__Short exercise__:
The first line to copy is the one with "Write the bpy"; the last is the one with "SC.cycles.use_denoising = True". Copy each line in that range exactly, leaving out all others.

--- Begin Provided records ---

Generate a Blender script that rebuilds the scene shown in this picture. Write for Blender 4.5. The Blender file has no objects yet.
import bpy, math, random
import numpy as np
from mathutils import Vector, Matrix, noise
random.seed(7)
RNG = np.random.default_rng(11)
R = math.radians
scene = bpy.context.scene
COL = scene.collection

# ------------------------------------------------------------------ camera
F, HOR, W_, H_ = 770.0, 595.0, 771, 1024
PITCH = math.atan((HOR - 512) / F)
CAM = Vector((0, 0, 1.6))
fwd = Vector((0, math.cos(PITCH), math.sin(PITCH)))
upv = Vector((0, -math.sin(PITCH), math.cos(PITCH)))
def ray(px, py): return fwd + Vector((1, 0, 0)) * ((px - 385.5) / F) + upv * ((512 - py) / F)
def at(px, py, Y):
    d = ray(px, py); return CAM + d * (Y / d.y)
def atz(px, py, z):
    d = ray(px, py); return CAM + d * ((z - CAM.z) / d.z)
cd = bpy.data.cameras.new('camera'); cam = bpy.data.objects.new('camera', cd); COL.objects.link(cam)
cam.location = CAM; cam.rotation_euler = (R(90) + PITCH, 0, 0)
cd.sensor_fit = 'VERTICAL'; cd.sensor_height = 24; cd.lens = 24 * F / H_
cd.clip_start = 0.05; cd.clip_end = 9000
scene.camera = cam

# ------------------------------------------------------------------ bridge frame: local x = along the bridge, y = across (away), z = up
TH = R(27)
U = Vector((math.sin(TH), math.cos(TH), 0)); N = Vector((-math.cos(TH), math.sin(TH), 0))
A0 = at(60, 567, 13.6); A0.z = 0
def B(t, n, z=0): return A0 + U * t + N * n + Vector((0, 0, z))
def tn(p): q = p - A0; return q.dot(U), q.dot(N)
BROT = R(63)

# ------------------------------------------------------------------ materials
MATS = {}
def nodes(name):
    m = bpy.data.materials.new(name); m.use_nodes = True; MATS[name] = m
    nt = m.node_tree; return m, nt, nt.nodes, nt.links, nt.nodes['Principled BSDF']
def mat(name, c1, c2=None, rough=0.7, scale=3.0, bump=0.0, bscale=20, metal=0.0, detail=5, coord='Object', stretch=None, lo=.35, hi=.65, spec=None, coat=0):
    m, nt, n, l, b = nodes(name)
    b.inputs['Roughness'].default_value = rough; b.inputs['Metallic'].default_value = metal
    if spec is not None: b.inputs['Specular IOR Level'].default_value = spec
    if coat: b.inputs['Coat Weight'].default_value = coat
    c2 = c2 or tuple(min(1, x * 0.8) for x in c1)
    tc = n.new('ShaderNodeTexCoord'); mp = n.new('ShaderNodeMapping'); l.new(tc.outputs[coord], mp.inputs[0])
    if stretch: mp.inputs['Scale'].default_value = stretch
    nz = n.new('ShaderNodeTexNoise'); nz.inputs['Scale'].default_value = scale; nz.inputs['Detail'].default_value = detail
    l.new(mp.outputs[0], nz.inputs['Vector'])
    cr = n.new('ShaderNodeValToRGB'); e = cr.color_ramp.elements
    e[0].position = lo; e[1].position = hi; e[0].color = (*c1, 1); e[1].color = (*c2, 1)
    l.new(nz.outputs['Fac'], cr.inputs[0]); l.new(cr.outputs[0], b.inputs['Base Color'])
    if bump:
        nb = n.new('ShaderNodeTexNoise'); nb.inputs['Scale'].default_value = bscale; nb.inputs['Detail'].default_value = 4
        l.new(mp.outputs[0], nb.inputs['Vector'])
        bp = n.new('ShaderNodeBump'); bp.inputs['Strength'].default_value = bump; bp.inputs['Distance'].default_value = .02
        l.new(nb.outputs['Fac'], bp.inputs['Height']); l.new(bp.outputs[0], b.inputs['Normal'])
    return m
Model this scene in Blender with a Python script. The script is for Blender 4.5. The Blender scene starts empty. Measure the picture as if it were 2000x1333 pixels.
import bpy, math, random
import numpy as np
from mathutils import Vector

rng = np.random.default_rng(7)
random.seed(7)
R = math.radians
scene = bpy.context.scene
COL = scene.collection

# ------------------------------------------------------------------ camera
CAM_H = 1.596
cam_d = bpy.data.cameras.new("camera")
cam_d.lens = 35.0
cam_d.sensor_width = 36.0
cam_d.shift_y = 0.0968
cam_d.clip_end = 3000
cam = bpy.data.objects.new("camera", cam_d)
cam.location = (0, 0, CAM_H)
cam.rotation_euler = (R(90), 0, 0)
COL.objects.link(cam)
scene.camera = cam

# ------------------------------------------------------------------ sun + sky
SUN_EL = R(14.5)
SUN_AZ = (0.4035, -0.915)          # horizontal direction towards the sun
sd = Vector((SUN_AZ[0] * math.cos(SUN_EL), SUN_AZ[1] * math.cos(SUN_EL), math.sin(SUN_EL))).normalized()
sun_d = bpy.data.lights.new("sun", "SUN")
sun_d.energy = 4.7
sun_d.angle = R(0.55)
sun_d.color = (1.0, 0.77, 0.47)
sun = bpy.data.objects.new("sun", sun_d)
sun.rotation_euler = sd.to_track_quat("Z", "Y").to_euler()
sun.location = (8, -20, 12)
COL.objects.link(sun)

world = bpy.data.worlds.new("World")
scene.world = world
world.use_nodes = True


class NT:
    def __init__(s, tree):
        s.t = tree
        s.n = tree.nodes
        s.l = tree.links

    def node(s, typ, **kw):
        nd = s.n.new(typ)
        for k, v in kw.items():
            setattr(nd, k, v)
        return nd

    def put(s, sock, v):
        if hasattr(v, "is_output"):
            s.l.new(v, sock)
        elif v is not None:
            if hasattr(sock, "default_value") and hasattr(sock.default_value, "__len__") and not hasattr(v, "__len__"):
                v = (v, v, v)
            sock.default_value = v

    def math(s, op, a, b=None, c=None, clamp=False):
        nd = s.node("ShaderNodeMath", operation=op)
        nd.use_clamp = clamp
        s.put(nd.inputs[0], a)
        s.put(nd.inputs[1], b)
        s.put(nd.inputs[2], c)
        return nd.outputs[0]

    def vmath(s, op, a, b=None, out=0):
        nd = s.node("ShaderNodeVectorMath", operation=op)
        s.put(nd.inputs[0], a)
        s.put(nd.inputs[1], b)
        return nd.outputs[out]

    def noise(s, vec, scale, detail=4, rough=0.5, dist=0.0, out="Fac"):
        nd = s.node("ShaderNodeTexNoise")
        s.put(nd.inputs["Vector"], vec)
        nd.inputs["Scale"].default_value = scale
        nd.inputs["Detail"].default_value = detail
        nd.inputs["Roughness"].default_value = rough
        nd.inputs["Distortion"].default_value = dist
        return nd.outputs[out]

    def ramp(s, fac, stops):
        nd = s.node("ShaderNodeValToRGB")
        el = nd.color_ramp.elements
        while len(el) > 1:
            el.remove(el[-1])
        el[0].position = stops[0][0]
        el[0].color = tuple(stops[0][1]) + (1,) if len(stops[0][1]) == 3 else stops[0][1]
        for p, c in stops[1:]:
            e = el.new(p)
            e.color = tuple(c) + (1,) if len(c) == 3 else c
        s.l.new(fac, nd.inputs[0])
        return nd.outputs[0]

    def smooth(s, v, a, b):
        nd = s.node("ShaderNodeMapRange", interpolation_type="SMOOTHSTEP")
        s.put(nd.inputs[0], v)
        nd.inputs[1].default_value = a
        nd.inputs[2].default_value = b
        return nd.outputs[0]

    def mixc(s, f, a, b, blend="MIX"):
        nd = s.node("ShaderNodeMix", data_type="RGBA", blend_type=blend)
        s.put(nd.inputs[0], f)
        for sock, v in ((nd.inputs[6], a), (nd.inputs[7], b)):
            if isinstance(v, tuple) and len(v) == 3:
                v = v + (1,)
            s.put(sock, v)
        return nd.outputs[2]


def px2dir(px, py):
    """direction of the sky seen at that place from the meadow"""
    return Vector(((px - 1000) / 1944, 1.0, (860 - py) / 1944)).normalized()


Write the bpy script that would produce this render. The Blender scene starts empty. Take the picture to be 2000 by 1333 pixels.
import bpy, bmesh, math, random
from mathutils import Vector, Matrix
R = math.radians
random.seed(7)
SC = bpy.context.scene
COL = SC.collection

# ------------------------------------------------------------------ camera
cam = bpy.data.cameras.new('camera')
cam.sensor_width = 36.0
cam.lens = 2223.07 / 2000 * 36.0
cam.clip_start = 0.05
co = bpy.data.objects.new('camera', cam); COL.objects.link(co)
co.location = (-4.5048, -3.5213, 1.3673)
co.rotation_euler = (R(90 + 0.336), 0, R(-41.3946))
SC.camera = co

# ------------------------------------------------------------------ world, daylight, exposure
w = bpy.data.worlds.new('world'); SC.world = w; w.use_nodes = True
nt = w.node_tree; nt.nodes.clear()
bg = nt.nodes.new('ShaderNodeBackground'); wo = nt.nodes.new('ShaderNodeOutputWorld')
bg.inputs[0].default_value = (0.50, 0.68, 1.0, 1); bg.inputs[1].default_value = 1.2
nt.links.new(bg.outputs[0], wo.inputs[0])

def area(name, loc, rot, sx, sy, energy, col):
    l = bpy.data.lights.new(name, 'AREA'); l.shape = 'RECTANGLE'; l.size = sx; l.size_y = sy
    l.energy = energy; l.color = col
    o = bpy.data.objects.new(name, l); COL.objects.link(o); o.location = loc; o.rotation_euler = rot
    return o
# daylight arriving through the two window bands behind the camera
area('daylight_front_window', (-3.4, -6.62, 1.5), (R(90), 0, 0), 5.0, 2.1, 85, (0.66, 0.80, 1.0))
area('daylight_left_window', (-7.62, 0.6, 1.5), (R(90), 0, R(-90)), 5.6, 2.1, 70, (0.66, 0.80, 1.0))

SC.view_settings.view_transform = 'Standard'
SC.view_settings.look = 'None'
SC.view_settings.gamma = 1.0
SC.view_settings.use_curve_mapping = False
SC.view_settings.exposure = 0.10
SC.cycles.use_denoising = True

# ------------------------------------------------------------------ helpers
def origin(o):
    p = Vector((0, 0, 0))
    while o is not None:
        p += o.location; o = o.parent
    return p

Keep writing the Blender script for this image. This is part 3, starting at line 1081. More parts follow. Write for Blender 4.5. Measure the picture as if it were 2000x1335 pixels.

--- End Provided records ---

__Task response__:
Write the bpy script that would produce this render. The Blender scene starts empty. Take the picture to be 2000 by 1333 pixels.
import bpy, bmesh, math, random
from mathutils import Vector, Matrix
R = math.radians
random.seed(7)
SC = bpy.context.scene
COL = SC.collection

# ------------------------------------------------------------------ camera
cam = bpy.data.cameras.new('camera')
cam.sensor_width = 36.0
cam.lens = 2223.07 / 2000 * 36.0
cam.clip_start = 0.05
co = bpy.data.objects.new('camera', cam); COL.objects.link(co)
co.location = (-4.5048, -3.5213, 1.3673)
co.rotation_euler = (R(90 + 0.336), 0, R(-41.3946))
SC.camera = co

# ------------------------------------------------------------------ world, daylight, exposure
w = bpy.data.worlds.new('world'); SC.world = w; w.use_nodes = True
nt = w.node_tree; nt.nodes.clear()
bg = nt.nodes.new('ShaderNodeBackground'); wo = nt.nodes.new('ShaderNodeOutputWorld')
bg.inputs[0].default_value = (0.50, 0.68, 1.0, 1); bg.inputs[1].default_value = 1.2
nt.links.new(bg.outputs[0], wo.inputs[0])

def area(name, loc, rot, sx, sy, energy, col):
    l = bpy.data.lights.new(name, 'AREA'); l.shape = 'RECTANGLE'; l.size = sx; l.size_y = sy
    l.energy = energy; l.color = col
    o = bpy.data.objects.new(name, l); COL.objects.link(o); o.location = loc; o.rotation_euler = rot
    return o
# daylight arriving through the two window bands behind the camera
area('daylight_front_window', (-3.4, -6.62, 1.5), (R(90), 0, 0), 5.0, 2.1, 85, (0.66, 0.80, 1.0))
area('daylight_left_window', (-7.62, 0.6, 1.5), (R(90), 0, R(-90)), 5.6, 2.1, 70, (0.66, 0.80, 1.0))

SC.view_settings.view_transform = 'Standard'
SC.view_settings.look = 'None'
SC.view_settings.gamma = 1.0
SC.view_settings.use_curve_mapping = False
SC.view_settings.exposure = 0.10
SC.cycles.use_denoising = True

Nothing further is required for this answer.